◆ DIRECTIVE:
Nothing outside the stretch should be returned: give exactly the lines from the line containing "Write a Blender" through the line containing "R = math.radians", including both.

◆ DATA SECTION:

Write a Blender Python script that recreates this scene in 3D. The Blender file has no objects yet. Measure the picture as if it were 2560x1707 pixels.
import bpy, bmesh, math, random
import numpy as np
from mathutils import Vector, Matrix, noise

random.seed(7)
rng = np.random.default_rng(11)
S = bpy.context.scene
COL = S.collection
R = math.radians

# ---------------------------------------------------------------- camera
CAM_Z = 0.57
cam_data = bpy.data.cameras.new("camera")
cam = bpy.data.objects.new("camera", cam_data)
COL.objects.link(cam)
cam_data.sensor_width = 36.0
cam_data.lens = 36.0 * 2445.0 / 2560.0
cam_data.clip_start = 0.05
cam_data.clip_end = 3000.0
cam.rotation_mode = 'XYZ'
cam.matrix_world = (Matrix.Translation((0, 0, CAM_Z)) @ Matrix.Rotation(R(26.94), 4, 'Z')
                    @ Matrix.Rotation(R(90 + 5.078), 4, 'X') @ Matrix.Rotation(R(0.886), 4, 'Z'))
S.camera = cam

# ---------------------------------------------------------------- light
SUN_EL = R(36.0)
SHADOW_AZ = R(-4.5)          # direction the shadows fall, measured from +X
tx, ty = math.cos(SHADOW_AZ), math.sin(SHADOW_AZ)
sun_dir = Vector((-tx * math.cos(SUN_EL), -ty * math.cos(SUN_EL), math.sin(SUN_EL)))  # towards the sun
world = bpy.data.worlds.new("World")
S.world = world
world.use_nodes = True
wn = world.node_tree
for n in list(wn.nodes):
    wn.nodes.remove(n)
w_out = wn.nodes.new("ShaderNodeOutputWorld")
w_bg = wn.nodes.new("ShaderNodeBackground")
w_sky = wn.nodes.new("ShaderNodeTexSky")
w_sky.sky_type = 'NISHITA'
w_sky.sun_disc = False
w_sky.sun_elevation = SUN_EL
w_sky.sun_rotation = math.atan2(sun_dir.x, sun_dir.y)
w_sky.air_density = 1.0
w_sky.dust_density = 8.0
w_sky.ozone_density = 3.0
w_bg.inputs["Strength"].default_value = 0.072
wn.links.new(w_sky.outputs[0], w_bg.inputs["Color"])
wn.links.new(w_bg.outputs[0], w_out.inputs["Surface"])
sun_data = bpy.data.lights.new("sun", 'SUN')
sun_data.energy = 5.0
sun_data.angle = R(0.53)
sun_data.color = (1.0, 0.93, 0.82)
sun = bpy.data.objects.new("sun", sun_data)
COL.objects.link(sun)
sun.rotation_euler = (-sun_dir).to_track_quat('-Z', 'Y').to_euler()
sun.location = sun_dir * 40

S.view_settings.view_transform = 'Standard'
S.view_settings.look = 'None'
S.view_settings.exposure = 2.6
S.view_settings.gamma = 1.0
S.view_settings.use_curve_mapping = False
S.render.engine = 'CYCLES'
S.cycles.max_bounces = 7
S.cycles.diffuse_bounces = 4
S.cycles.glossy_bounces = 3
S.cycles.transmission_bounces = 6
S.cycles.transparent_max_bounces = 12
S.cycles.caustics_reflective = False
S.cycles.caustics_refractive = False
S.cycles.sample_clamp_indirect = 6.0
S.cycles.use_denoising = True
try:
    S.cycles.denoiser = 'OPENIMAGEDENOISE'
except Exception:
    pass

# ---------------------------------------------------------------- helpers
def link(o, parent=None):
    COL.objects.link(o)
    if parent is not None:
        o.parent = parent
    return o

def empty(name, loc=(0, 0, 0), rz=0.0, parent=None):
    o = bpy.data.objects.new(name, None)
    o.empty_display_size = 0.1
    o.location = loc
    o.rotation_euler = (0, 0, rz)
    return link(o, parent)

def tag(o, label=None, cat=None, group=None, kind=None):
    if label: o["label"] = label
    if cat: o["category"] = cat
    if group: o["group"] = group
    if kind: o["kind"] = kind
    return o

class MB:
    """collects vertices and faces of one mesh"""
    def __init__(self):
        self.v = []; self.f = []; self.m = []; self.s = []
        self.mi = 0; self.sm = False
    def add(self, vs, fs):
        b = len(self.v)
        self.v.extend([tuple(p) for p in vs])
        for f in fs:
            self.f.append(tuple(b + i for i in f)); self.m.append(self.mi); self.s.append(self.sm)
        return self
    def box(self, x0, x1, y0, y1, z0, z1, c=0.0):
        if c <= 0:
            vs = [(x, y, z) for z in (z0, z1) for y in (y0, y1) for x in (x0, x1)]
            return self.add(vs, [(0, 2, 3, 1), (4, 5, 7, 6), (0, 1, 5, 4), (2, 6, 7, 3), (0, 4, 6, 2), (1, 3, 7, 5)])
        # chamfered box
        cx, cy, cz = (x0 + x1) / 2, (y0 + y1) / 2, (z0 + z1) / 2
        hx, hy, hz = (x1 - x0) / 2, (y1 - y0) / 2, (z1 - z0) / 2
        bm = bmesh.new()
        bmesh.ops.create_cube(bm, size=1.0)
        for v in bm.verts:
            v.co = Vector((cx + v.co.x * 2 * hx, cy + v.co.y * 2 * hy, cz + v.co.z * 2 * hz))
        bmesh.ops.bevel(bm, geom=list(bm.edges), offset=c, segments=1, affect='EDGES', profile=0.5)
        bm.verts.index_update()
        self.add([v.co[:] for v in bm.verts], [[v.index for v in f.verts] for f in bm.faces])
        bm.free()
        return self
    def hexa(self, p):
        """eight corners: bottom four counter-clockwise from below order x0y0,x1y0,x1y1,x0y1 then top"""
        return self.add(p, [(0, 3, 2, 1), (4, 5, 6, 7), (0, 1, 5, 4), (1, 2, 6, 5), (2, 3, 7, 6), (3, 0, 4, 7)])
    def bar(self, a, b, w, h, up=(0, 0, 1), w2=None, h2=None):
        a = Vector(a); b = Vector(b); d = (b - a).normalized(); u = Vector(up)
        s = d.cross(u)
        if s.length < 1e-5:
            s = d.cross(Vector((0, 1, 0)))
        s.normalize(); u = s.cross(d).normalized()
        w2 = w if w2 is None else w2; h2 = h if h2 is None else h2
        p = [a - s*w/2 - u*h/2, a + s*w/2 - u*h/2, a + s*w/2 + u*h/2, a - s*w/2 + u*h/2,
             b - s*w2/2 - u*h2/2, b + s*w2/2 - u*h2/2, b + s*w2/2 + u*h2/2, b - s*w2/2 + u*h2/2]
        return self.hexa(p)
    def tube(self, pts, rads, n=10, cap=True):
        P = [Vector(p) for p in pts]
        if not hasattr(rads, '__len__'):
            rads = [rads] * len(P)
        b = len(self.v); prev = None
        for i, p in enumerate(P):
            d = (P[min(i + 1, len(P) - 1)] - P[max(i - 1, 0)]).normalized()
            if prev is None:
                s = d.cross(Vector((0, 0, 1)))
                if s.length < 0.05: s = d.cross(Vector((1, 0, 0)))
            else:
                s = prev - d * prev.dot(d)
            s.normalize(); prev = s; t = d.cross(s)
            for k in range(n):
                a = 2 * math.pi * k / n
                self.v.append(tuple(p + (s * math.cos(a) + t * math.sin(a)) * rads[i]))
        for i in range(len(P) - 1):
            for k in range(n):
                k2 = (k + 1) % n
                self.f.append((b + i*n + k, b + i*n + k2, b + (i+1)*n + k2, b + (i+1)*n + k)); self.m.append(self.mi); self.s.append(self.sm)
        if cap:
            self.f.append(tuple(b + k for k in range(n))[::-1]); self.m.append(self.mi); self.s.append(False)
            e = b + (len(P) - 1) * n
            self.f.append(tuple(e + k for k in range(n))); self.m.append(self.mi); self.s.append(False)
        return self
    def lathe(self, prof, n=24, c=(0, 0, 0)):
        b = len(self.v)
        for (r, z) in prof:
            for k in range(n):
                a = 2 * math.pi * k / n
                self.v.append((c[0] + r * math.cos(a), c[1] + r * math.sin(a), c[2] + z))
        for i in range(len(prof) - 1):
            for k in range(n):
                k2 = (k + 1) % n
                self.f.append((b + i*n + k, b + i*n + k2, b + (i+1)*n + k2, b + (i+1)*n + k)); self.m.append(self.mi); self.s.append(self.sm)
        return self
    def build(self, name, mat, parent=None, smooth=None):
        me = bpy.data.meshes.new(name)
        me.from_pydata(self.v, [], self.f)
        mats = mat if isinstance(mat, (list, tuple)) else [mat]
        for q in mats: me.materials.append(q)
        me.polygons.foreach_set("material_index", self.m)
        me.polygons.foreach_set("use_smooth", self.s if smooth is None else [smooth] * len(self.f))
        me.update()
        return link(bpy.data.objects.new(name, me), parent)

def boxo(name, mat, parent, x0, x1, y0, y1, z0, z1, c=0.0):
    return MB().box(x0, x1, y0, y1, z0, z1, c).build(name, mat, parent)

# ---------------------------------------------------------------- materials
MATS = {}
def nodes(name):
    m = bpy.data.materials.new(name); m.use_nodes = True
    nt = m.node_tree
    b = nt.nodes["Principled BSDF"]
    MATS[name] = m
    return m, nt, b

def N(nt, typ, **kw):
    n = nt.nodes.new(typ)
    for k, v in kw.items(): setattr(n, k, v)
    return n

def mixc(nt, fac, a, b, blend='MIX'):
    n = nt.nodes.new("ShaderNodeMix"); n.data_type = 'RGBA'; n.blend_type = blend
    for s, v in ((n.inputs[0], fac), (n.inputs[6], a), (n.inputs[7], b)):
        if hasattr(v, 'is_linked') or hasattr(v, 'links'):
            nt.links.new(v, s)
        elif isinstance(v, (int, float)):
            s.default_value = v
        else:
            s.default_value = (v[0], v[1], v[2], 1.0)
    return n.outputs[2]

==

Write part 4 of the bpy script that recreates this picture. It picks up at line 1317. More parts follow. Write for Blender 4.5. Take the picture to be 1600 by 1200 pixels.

◆ RESPONSE FOR THIS EXERCISE:
Write a Blender Python script that recreates this scene in 3D. The Blender file has no objects yet. Measure the picture as if it were 2560x1707 pixels.
import bpy, bmesh, math, random
import numpy as np
from mathutils import Vector, Matrix, noise

random.seed(7)
rng = np.random.default_rng(11)
S = bpy.context.scene
COL = S.collection
R = math.radians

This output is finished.